▸ Work to do: Print the listing below in its entirety, character for character.

▸ Record set:
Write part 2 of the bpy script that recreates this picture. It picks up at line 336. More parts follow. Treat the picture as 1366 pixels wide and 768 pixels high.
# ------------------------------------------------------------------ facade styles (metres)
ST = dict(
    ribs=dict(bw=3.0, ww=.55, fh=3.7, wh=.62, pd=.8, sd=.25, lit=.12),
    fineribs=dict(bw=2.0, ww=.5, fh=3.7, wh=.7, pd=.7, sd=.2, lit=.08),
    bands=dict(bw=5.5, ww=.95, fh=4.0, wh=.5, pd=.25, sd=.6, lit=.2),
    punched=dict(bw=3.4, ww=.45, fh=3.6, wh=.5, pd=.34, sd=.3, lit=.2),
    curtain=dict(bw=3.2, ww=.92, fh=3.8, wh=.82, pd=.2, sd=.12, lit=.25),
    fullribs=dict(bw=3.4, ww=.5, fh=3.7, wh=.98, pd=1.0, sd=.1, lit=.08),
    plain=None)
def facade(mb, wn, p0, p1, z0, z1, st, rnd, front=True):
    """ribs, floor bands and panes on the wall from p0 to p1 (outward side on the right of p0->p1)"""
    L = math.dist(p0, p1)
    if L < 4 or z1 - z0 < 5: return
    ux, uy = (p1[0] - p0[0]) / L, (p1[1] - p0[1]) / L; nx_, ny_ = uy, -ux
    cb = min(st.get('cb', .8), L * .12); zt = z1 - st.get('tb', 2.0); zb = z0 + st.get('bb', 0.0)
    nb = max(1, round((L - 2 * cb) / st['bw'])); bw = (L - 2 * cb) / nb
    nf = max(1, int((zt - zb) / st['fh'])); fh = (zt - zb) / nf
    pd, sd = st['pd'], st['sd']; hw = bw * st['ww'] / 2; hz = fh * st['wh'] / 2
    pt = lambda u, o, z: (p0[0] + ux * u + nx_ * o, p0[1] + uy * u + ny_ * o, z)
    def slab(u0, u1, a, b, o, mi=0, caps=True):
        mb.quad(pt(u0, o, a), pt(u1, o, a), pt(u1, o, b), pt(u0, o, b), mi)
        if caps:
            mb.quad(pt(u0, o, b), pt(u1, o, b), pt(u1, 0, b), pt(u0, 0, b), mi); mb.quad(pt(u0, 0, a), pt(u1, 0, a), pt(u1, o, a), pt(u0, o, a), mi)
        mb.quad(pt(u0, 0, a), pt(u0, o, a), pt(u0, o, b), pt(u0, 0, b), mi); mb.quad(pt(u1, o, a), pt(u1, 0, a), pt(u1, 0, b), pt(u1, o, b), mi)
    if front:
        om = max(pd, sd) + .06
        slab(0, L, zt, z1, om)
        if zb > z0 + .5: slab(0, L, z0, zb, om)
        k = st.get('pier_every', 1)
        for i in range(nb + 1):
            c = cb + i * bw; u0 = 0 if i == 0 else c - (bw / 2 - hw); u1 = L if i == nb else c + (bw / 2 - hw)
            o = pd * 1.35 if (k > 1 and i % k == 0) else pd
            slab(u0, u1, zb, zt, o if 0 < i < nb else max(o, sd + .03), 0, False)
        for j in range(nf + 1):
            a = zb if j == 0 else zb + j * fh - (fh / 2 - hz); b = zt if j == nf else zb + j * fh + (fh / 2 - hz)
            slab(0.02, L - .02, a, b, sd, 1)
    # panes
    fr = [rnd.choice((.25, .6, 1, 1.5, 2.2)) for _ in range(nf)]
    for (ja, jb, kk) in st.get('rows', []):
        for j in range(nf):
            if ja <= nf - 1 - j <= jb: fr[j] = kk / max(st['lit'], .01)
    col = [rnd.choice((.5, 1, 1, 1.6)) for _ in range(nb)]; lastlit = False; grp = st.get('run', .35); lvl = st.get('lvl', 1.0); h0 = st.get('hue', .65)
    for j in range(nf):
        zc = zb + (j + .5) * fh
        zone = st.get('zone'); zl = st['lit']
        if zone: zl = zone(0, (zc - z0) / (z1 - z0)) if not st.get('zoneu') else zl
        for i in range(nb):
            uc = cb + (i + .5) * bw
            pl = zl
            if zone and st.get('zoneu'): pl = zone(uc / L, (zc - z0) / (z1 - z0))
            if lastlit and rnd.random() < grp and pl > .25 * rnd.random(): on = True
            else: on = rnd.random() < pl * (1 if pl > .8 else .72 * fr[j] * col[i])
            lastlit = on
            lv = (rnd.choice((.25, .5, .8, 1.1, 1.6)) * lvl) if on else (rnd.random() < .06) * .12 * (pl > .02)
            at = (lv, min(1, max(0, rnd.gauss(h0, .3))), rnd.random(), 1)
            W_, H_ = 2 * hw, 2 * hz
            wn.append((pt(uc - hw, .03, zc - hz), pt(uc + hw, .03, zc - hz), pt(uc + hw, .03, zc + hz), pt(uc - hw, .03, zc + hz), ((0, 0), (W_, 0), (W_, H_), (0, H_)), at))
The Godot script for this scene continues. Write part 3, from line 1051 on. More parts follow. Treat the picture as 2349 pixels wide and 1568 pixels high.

▸ The response:
Write part 2 of the bpy script that recreates this picture. It picks up at line 336. More parts follow. Treat the picture as 1366 pixels wide and 768 pixels high.
# ------------------------------------------------------------------ facade styles (metres)
ST = dict(
    ribs=dict(bw=3.0, ww=.55, fh=3.7, wh=.62, pd=.8, sd=.25, lit=.12),
    fineribs=dict(bw=2.0, ww=.5, fh=3.7, wh=.7, pd=.7, sd=.2, lit=.08),
    bands=dict(bw=5.5, ww=.95, fh=4.0, wh=.5, pd=.25, sd=.6, lit=.2),
    punched=dict(bw=3.4, ww=.45, fh=3.6, wh=.5, pd=.34, sd=.3, lit=.2),
    curtain=dict(bw=3.2, ww=.92, fh=3.8, wh=.82, pd=.2, sd=.12, lit=.25),
    fullribs=dict(bw=3.4, ww=.5, fh=3.7, wh=.98, pd=1.0, sd=.1, lit=.08),
    plain=None)
def facade(mb, wn, p0, p1, z0, z1, st, rnd, front=True):
    """ribs, floor bands and panes on the wall from p0 to p1 (outward side on the right of p0->p1)"""
    L = math.dist(p0, p1)
    if L < 4 or z1 - z0 < 5: return
    ux, uy = (p1[0] - p0[0]) / L, (p1[1] - p0[1]) / L; nx_, ny_ = uy, -ux
    cb = min(st.get('cb', .8), L * .12); zt = z1 - st.get('tb', 2.0); zb = z0 + st.get('bb', 0.0)
    nb = max(1, round((L - 2 * cb) / st['bw'])); bw = (L - 2 * cb) / nb
    nf = max(1, int((zt - zb) / st['fh'])); fh = (zt - zb) / nf
    pd, sd = st['pd'], st['sd']; hw = bw * st['ww'] / 2; hz = fh * st['wh'] / 2
    pt = lambda u, o, z: (p0[0] + ux * u + nx_ * o, p0[1] + uy * u + ny_ * o, z)
    def slab(u0, u1, a, b, o, mi=0, caps=True):
        mb.quad(pt(u0, o, a), pt(u1, o, a), pt(u1, o, b), pt(u0, o, b), mi)
        if caps:
            mb.quad(pt(u0, o, b), pt(u1, o, b), pt(u1, 0, b), pt(u0, 0, b), mi); mb.quad(pt(u0, 0, a), pt(u1, 0, a), pt(u1, o, a), pt(u0, o, a), mi)
        mb.quad(pt(u0, 0, a), pt(u0, o, a), pt(u0, o, b), pt(u0, 0, b), mi); mb.quad(pt(u1, o, a), pt(u1, 0, a), pt(u1, 0, b), pt(u1, o, b), mi)
    if front:
        om = max(pd, sd) + .06
        slab(0, L, zt, z1, om)
        if zb > z0 + .5: slab(0, L, z0, zb, om)
        k = st.get('pier_every', 1)
        for i in range(nb + 1):
            c = cb + i * bw; u0 = 0 if i == 0 else c - (bw / 2 - hw); u1 = L if i == nb else c + (bw / 2 - hw)
            o = pd * 1.35 if (k > 1 and i % k == 0) else pd
            slab(u0, u1, zb, zt, o if 0 < i < nb else max(o, sd + .03), 0, False)
        for j in range(nf + 1):
            a = zb if j == 0 else zb + j * fh - (fh / 2 - hz); b = zt if j == nf else zb + j * fh + (fh / 2 - hz)
            slab(0.02, L - .02, a, b, sd, 1)
    # panes
    fr = [rnd.choice((.25, .6, 1, 1.5, 2.2)) for _ in range(nf)]
    for (ja, jb, kk) in st.get('rows', []):
        for j in range(nf):
            if ja <= nf - 1 - j <= jb: fr[j] = kk / max(st['lit'], .01)
    col = [rnd.choice((.5, 1, 1, 1.6)) for _ in range(nb)]; lastlit = False; grp = st.get('run', .35); lvl = st.get('lvl', 1.0); h0 = st.get('hue', .65)
    for j in range(nf):
        zc = zb + (j + .5) * fh
        zone = st.get('zone'); zl = st['lit']
        if zone: zl = zone(0, (zc - z0) / (z1 - z0)) if not st.get('zoneu') else zl
        for i in range(nb):
            uc = cb + (i + .5) * bw
            pl = zl
            if zone and st.get('zoneu'): pl = zone(uc / L, (zc - z0) / (z1 - z0))
            if lastlit and rnd.random() < grp and pl > .25 * rnd.random(): on = True
            else: on = rnd.random() < pl * (1 if pl > .8 else .72 * fr[j] * col[i])
            lastlit = on
            lv = (rnd.choice((.25, .5, .8, 1.1, 1.6)) * lvl) if on else (rnd.random() < .06) * .12 * (pl > .02)
            at = (lv, min(1, max(0, rnd.gauss(h0, .3))), rnd.random(), 1)
            W_, H_ = 2 * hw, 2 * hz
            wn.append((pt(uc - hw, .03, zc - hz), pt(uc + hw, .03, zc - hz), pt(uc + hw, .03, zc + hz), pt(uc - hw, .03, zc + hz), ((0, 0), (W_, 0), (W_, H_), (0, H_)), at))
The Godot script for this scene continues. Write part 3, from line 1051 on. More parts follow. Treat the picture as 2349 pixels wide and 1568 pixels high.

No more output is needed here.